# What you have to do
Word for word, quote all of the material, omitting the pictures.

— START Information provided —

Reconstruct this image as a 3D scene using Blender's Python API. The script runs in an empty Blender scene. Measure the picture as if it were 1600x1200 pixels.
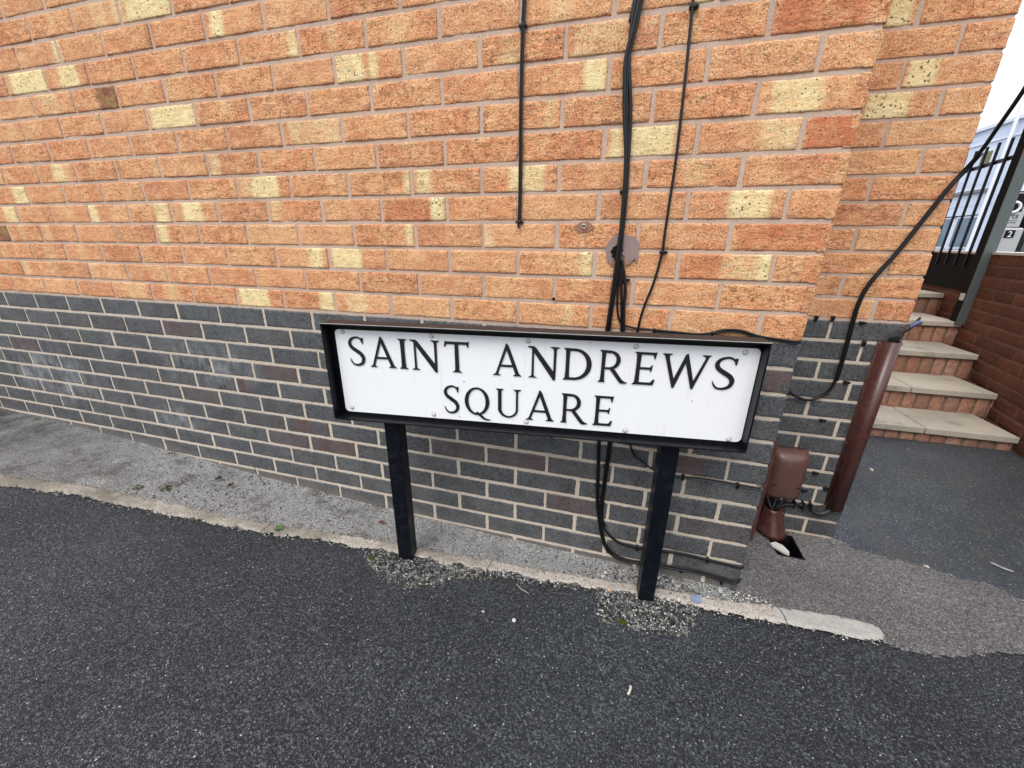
import bpy, bmesh, math, random
import numpy as np
from mathutils import Vector, Matrix, noise
R = math.radians
random.seed(7)
SC = bpy.context.scene
COL = SC.collection

# ---------------------------------------------------------------- camera, sky, sun, exposure
cam_d = bpy.data.cameras.new('camera'); cam = bpy.data.objects.new('camera', cam_d); COL.objects.link(cam)
CR = [[0.9613415, -0.1014625, 0.2559843], [0.2752178, 0.3242731, -0.9050426], [0.008819, 0.9405064, 0.3396614]]
M = Matrix([[CR[i][0], CR[i][1], CR[i][2], (-0.46116, -1.1932, 0.24631)[i]] for i in range(3)] + [[0, 0, 0, 1]])
cam.matrix_world = M
cam_d.sensor_width = 36.0; cam_d.lens = 36.0 * 615.406 / 1600.0
cam_d.clip_start = 0.02; cam_d.clip_end = 2000
SC.camera = cam

W = bpy.data.worlds.new('World'); SC.world = W; W.use_nodes = True
wn = W.node_tree; wn.nodes.clear()
wo = wn.nodes.new('ShaderNodeOutputWorld'); bg = wn.nodes.new('ShaderNodeBackground')
sky = wn.nodes.new('ShaderNodeTexSky'); sky.sky_type = 'NISHITA'; sky.sun_disc = False
SUN_EL, SUN_AZ = 52.0, 200.0     # azimuth measured clockwise from +Y: the light comes from behind the camera
sky.sun_elevation = R(SUN_EL); sky.sun_rotation = R(SUN_AZ); sky.air_density = 1.0; sky.dust_density = 4.0
tc = wn.nodes.new('ShaderNodeTexCoord'); cn = wn.nodes.new('ShaderNodeTexNoise')
cn.inputs['Scale'].default_value = 2.2; cn.inputs['Detail'].default_value = 6
cr = wn.nodes.new('ShaderNodeValToRGB'); cr.color_ramp.elements[0].position = .38; cr.color_ramp.elements[1].position = .62
cr.color_ramp.elements[0].color = (.55, .55, .55, 1); cr.color_ramp.elements[1].color = (.95, .95, .95, 1)
mx = wn.nodes.new('ShaderNodeMix'); mx.data_type = 'RGBA'; 
sz = wn.nodes.new('ShaderNodeSeparateXYZ'); wn.links.new(tc.outputs['Generated'], sz.inputs[0])       # overcast sky: brightest overhead
el_ = wn.nodes.new('ShaderNodeMapRange'); wn.links.new(sz.outputs['Z'], el_.inputs['Value']); el_.inputs['To Min'].default_value = .31; el_.inputs['To Max'].default_value = 1.0
vm = wn.nodes.new('ShaderNodeVectorMath'); vm.operation = 'SCALE'; vm.inputs[0].default_value = (14.6, 15.4, 16.6); wn.links.new(el_.outputs['Result'], vm.inputs['Scale'])
wn.links.new(vm.outputs['Vector'], mx.inputs['B'])
wn.links.new(tc.outputs['Generated'], cn.inputs['Vector']); wn.links.new(cn.outputs['Fac'], cr.inputs['Fac'])
wn.links.new(cr.outputs['Color'], mx.inputs['Factor']); wn.links.new(sky.outputs['Color'], mx.inputs['A'])
wn.links.new(mx.outputs['Result'], bg.inputs['Color']); bg.inputs['Strength'].default_value = 0.115
wn.links.new(bg.outputs['Background'], wo.inputs['Surface'])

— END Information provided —

# Solution for this problem
Reconstruct this image as a 3D scene using Blender's Python API. The script runs in an empty Blender scene. Measure the picture as if it were 1600x1200 pixels.
import bpy, bmesh, math, random
import numpy as np
from mathutils import Vector, Matrix, noise
R = math.radians
random.seed(7)
SC = bpy.context.scene
COL = SC.collection

# ---------------------------------------------------------------- camera, sky, sun, exposure
cam_d = bpy.data.cameras.new('camera'); cam = bpy.data.objects.new('camera', cam_d); COL.objects.link(cam)
CR = [[0.9613415, -0.1014625, 0.2559843], [0.2752178, 0.3242731, -0.9050426], [0.008819, 0.9405064, 0.3396614]]
M = Matrix([[CR[i][0], CR[i][1], CR[i][2], (-0.46116, -1.1932, 0.24631)[i]] for i in range(3)] + [[0, 0, 0, 1]])
cam.matrix_world = M
cam_d.sensor_width = 36.0; cam_d.lens = 36.0 * 615.406 / 1600.0
cam_d.clip_start = 0.02; cam_d.clip_end = 2000
SC.camera = cam

W = bpy.data.worlds.new('World'); SC.world = W; W.use_nodes = True
wn = W.node_tree; wn.nodes.clear()
wo = wn.nodes.new('ShaderNodeOutputWorld'); bg = wn.nodes.new('ShaderNodeBackground')
sky = wn.nodes.new('ShaderNodeTexSky'); sky.sky_type = 'NISHITA'; sky.sun_disc = False
SUN_EL, SUN_AZ = 52.0, 200.0     # azimuth measured clockwise from +Y: the light comes from behind the camera
sky.sun_elevation = R(SUN_EL); sky.sun_rotation = R(SUN_AZ); sky.air_density = 1.0; sky.dust_density = 4.0
tc = wn.nodes.new('ShaderNodeTexCoord'); cn = wn.nodes.new('ShaderNodeTexNoise')
cn.inputs['Scale'].default_value = 2.2; cn.inputs['Detail'].default_value = 6
cr = wn.nodes.new('ShaderNodeValToRGB'); cr.color_ramp.elements[0].position = .38; cr.color_ramp.elements[1].position = .62
cr.color_ramp.elements[0].color = (.55, .55, .55, 1); cr.color_ramp.elements[1].color = (.95, .95, .95, 1)
mx = wn.nodes.new('ShaderNodeMix'); mx.data_type = 'RGBA'; 
sz = wn.nodes.new('ShaderNodeSeparateXYZ'); wn.links.new(tc.outputs['Generated'], sz.inputs[0])       # overcast sky: brightest overhead
el_ = wn.nodes.new('ShaderNodeMapRange'); wn.links.new(sz.outputs['Z'], el_.inputs['Value']); el_.inputs['To Min'].default_value = .31; el_.inputs['To Max'].default_value = 1.0
vm = wn.nodes.new('ShaderNodeVectorMath'); vm.operation = 'SCALE'; vm.inputs[0].default_value = (14.6, 15.4, 16.6); wn.links.new(el_.outputs['Result'], vm.inputs['Scale'])
wn.links.new(vm.outputs['Vector'], mx.inputs['B'])
wn.links.new(tc.outputs['Generated'], cn.inputs['Vector']); wn.links.new(cn.outputs['Fac'], cr.inputs['Fac'])
wn.links.new(cr.outputs['Color'], mx.inputs['Factor']); wn.links.new(sky.outputs['Color'], mx.inputs['A'])
wn.links.new(mx.outputs['Result'], bg.inputs['Color']); bg.inputs['Strength'].default_value = 0.115
wn.links.new(bg.outputs['Background'], wo.inputs['Surface'])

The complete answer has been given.